• Raw data:
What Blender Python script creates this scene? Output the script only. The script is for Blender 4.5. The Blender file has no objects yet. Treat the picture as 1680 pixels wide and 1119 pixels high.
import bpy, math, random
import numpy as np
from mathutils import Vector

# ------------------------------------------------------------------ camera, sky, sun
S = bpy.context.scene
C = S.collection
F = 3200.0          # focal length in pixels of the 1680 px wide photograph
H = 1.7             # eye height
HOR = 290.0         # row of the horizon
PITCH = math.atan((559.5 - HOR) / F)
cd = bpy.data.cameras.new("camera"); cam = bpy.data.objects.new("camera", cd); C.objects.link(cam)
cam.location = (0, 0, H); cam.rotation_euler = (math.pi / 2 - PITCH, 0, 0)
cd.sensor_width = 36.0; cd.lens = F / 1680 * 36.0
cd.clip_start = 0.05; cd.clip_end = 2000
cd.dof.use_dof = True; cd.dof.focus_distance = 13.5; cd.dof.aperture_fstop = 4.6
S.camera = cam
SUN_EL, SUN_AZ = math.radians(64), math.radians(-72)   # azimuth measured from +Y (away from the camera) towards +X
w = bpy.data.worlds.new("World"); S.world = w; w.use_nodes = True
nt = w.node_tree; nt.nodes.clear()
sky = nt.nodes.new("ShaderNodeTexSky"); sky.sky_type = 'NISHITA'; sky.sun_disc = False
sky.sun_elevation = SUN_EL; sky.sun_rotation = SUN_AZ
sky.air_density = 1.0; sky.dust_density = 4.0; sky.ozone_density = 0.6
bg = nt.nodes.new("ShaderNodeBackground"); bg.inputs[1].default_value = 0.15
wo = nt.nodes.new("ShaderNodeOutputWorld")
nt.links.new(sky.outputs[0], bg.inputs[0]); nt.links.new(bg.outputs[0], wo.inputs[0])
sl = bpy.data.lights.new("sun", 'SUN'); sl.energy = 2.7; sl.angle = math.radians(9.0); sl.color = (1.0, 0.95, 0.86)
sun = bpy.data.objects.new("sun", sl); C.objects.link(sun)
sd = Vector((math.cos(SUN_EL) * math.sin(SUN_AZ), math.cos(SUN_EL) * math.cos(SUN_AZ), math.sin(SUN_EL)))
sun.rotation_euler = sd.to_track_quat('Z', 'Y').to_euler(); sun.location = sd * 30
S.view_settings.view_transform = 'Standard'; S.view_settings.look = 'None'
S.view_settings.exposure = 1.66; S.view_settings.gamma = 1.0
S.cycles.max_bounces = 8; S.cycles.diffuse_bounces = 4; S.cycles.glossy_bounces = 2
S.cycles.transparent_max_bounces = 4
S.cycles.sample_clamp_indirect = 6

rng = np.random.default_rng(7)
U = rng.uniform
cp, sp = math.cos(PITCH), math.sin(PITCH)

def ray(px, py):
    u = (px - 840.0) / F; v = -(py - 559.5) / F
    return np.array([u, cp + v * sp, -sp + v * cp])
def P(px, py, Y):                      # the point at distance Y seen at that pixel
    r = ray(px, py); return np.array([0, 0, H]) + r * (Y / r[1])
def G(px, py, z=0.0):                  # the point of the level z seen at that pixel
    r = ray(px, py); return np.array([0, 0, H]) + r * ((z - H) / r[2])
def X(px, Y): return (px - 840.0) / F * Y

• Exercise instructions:
Take the data above and return it exactly.

• Correct answer:
What Blender Python script creates this scene? Output the script only. The script is for Blender 4.5. The Blender file has no objects yet. Treat the picture as 1680 pixels wide and 1119 pixels high.
import bpy, math, random
import numpy as np
from mathutils import Vector

# ------------------------------------------------------------------ camera, sky, sun
S = bpy.context.scene
C = S.collection
F = 3200.0          # focal length in pixels of the 1680 px wide photograph
H = 1.7             # eye height
HOR = 290.0         # row of the horizon
PITCH = math.atan((559.5 - HOR) / F)
cd = bpy.data.cameras.new("camera"); cam = bpy.data.objects.new("camera", cd); C.objects.link(cam)
cam.location = (0, 0, H); cam.rotation_euler = (math.pi / 2 - PITCH, 0, 0)
cd.sensor_width = 36.0; cd.lens = F / 1680 * 36.0
cd.clip_start = 0.05; cd.clip_end = 2000
cd.dof.use_dof = True; cd.dof.focus_distance = 13.5; cd.dof.aperture_fstop = 4.6
S.camera = cam
SUN_EL, SUN_AZ = math.radians(64), math.radians(-72)   # azimuth measured from +Y (away from the camera) towards +X
w = bpy.data.worlds.new("World"); S.world = w; w.use_nodes = True
nt = w.node_tree; nt.nodes.clear()
sky = nt.nodes.new("ShaderNodeTexSky"); sky.sky_type = 'NISHITA'; sky.sun_disc = False
sky.sun_elevation = SUN_EL; sky.sun_rotation = SUN_AZ
sky.air_density = 1.0; sky.dust_density = 4.0; sky.ozone_density = 0.6
bg = nt.nodes.new("ShaderNodeBackground"); bg.inputs[1].default_value = 0.15
wo = nt.nodes.new("ShaderNodeOutputWorld")
nt.links.new(sky.outputs[0], bg.inputs[0]); nt.links.new(bg.outputs[0], wo.inputs[0])
sl = bpy.data.lights.new("sun", 'SUN'); sl.energy = 2.7; sl.angle = math.radians(9.0); sl.color = (1.0, 0.95, 0.86)
sun = bpy.data.objects.new("sun", sl); C.objects.link(sun)
sd = Vector((math.cos(SUN_EL) * math.sin(SUN_AZ), math.cos(SUN_EL) * math.cos(SUN_AZ), math.sin(SUN_EL)))
sun.rotation_euler = sd.to_track_quat('Z', 'Y').to_euler(); sun.location = sd * 30
S.view_settings.view_transform = 'Standard'; S.view_settings.look = 'None'
S.view_settings.exposure = 1.66; S.view_settings.gamma = 1.0
S.cycles.max_bounces = 8; S.cycles.diffuse_bounces = 4; S.cycles.glossy_bounces = 2
S.cycles.transparent_max_bounces = 4
S.cycles.sample_clamp_indirect = 6

rng = np.random.default_rng(7)
U = rng.uniform
cp, sp = math.cos(PITCH), math.sin(PITCH)

def ray(px, py):
    u = (px - 840.0) / F; v = -(py - 559.5) / F
    return np.array([u, cp + v * sp, -sp + v * cp])
def P(px, py, Y):                      # the point at distance Y seen at that pixel
    r = ray(px, py); return np.array([0, 0, H]) + r * (Y / r[1])
def G(px, py, z=0.0):                  # the point of the level z seen at that pixel
    r = ray(px, py); return np.array([0, 0, H]) + r * ((z - H) / r[2])
def X(px, Y): return (px - 840.0) / F * Y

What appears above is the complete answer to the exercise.